MR HIRD: Thank you very much, Mr Speaker. Let me just say, Mr Quinlan, that a lot of the people who were in this parliament and the people who were in the advisory body -

Mr Corbell: I raise a point of order, Mr Speaker.

MR SPEAKER: Order! You have just come in.

Mr Corbell: Mr Hird really should address his remarks to the chair.

MR SPEAKER: Thank you. I uphold the point of order.

Mr Berry: Would you mind getting him to start again? I missed the first bit.

MR SPEAKER: You sit down too. Order!

MR HIRD: Today I will tell you something, Mr Speaker, which will enlighten these rogues across the way. One Jim Fraser gained the opportunity in 1966 to be a voting member in the House of Representatives. He did so with a great deal of dignity and a great deal of effort against his own Labor members and also the then Liberal Party. Today these people tend to forget history. What we are talking about in this regard is history. The former Chief Ministers, Rosemary Follett and Kate Carnell, will be invited to the celebrations.

MR SPEAKER: Relevance please, Mr Hird.

MR HIRD: I am being relevant, sir. I cannot understand, for the life of me, why Mr Berry, a good unionist of 100 years -

MR SPEAKER: Order! Mr Hird, please; we are discussing the centenary of federation.

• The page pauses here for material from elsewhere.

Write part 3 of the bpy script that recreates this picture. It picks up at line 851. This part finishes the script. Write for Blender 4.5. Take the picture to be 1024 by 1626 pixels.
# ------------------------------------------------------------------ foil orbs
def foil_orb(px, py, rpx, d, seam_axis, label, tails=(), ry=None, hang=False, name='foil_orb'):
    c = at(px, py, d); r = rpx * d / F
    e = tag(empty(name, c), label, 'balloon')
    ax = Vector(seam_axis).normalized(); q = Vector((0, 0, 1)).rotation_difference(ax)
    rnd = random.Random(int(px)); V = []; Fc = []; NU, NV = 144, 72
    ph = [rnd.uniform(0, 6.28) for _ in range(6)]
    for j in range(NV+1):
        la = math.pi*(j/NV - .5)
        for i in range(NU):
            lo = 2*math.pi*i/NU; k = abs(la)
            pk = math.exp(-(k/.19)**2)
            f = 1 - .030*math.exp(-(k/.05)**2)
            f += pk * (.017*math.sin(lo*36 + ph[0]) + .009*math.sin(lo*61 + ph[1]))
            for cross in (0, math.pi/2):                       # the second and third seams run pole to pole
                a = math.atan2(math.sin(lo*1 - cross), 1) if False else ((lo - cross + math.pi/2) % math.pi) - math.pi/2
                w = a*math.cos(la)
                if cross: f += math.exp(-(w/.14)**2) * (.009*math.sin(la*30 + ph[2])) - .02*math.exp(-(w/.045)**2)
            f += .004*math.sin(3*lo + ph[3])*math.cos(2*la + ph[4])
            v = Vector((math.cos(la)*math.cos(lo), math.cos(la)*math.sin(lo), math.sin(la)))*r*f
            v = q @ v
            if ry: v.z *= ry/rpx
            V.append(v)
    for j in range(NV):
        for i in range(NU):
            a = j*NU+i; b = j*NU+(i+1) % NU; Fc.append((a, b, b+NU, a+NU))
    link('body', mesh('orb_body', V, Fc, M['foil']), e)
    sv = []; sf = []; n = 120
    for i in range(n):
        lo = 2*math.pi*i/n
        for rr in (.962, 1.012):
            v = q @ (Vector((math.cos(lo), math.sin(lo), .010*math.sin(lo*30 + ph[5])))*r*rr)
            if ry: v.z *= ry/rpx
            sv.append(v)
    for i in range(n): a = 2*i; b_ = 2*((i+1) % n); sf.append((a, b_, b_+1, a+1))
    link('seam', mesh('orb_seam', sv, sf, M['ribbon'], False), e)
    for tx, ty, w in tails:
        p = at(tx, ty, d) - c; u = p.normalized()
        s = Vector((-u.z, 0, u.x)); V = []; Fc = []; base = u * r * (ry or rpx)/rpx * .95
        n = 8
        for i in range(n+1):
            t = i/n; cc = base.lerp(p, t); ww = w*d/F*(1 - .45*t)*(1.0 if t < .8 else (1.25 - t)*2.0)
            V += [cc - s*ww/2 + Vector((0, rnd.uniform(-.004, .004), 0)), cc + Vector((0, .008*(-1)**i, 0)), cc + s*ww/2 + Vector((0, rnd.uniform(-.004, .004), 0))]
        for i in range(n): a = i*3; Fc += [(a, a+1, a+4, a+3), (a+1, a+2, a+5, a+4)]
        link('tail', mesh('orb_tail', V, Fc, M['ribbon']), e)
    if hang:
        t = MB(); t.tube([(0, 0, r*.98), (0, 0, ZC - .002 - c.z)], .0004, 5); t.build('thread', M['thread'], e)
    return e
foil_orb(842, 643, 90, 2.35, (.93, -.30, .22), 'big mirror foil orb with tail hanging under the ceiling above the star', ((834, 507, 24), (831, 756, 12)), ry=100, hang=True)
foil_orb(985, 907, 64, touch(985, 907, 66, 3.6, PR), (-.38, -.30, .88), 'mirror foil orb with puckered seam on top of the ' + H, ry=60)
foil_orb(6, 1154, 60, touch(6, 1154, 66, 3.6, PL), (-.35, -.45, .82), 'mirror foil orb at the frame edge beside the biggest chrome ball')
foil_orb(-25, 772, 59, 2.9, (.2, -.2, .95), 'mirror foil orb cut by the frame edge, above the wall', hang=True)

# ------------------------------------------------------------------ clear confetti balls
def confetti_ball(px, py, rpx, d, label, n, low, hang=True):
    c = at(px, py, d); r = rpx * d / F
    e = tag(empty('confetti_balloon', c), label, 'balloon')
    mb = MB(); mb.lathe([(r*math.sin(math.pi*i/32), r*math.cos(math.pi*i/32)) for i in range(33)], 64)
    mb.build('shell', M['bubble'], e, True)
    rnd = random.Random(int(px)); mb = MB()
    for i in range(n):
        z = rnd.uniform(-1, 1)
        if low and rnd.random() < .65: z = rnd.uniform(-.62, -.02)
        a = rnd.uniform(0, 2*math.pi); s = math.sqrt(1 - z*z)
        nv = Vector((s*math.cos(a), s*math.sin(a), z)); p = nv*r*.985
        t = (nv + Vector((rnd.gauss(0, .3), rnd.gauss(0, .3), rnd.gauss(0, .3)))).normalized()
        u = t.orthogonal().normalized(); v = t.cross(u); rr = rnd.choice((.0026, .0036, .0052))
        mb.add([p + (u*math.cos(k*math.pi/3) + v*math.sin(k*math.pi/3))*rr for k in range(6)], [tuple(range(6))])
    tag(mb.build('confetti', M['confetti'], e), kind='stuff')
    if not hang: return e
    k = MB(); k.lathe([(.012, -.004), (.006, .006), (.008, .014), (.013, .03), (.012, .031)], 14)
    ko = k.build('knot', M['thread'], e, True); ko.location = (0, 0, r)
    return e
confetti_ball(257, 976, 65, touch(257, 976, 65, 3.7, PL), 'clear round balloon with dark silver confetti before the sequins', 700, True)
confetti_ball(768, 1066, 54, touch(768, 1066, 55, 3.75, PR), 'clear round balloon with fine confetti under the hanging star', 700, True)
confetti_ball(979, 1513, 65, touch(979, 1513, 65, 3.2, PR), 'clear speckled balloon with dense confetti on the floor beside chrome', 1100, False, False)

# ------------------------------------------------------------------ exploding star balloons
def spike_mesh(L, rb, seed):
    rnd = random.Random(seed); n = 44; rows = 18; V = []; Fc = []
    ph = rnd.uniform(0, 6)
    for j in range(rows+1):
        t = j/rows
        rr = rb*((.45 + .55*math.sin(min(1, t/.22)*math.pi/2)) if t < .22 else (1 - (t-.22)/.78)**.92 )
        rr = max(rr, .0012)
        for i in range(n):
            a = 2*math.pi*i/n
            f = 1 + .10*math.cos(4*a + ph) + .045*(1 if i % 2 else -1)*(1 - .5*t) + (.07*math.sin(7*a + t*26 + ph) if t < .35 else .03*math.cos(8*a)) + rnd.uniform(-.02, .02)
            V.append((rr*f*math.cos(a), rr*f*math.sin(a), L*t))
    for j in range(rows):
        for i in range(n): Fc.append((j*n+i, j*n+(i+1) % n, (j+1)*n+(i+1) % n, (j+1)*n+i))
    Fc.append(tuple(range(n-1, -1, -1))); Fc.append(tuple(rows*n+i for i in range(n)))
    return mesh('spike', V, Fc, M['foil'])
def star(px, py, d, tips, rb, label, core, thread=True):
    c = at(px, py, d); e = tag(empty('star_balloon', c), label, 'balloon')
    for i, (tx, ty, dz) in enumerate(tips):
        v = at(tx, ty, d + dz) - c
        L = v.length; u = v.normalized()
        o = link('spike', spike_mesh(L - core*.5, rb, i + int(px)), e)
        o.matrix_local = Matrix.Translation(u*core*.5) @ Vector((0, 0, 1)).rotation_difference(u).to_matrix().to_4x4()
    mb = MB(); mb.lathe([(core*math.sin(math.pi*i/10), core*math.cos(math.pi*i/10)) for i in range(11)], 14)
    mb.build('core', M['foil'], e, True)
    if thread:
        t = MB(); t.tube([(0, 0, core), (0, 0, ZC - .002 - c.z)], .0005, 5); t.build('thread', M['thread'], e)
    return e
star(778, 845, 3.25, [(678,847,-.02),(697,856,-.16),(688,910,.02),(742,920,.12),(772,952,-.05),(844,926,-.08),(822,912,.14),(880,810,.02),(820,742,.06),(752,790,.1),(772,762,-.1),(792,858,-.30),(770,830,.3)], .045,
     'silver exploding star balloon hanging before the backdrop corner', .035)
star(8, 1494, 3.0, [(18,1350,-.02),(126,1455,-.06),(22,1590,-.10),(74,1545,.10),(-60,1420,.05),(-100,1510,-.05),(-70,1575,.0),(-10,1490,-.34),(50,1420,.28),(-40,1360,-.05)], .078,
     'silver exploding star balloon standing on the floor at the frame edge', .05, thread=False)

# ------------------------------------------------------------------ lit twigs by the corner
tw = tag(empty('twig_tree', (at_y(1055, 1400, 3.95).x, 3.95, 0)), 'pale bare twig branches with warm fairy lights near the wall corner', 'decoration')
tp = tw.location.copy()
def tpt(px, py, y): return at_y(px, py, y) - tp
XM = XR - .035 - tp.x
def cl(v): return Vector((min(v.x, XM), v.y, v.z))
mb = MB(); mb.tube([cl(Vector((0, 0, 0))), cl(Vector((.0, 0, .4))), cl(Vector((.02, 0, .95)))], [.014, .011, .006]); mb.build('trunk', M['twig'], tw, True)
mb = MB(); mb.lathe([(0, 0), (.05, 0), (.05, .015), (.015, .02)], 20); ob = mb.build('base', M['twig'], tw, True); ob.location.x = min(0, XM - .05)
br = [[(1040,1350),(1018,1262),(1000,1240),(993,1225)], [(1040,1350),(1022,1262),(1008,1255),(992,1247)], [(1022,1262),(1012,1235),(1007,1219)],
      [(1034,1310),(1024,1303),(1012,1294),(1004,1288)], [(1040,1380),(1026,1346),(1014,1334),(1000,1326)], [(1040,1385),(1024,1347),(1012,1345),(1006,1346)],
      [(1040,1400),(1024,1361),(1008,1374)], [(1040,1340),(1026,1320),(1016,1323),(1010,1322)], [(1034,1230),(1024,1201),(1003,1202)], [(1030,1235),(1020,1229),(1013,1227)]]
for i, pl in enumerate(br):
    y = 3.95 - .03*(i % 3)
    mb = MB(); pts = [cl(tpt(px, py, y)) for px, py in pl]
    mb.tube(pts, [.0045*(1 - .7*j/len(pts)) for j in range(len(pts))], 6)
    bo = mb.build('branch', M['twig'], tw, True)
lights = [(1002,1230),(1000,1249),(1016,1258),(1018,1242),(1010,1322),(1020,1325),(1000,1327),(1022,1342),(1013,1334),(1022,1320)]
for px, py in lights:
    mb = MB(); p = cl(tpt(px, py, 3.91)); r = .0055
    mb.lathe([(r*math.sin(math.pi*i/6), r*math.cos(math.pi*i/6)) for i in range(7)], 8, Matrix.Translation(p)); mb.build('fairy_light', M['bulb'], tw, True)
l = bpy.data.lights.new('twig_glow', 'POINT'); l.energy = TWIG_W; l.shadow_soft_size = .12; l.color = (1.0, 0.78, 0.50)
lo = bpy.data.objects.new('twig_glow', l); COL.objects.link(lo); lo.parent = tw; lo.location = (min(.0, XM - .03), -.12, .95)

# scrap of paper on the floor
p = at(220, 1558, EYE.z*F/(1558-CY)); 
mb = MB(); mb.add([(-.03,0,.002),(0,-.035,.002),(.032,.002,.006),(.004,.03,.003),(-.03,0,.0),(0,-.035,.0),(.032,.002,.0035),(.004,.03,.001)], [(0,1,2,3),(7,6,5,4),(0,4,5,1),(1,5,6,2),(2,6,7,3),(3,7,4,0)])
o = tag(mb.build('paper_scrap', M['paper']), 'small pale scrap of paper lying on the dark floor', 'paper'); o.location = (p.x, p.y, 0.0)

Mr Berry: You forgot Mr Kaine.

MR SPEAKER: Sit down.

MR HIRD: Mr Kaine, as a former Chief Minister, will be invited. It just shows you that they are relevant sometimes. I urge members to support the motion. I would ask the Leader of the Opposition, in view of the hard work of the former Labor Party, to withdraw his amendment. We are the youngest parliament in the Commonwealth of Australia. Not all members will wish to go, but those of us who were in the Advisory Council, those who fought hard and long to achieve the fruits of today, should be there to celebrate as part of the nation. We should not be there as some isolated group of people. On behalf of 311,000 citizens of this territory, we should be there, sir, and you should not deny us the ability to be able to go.

MR OSBORNE (8.45): After that, Mr Speaker, I've forgotten what I was going to say. I think I will support Mr Stanhope's motion.

Mr Moore: Because you have counted the numbers.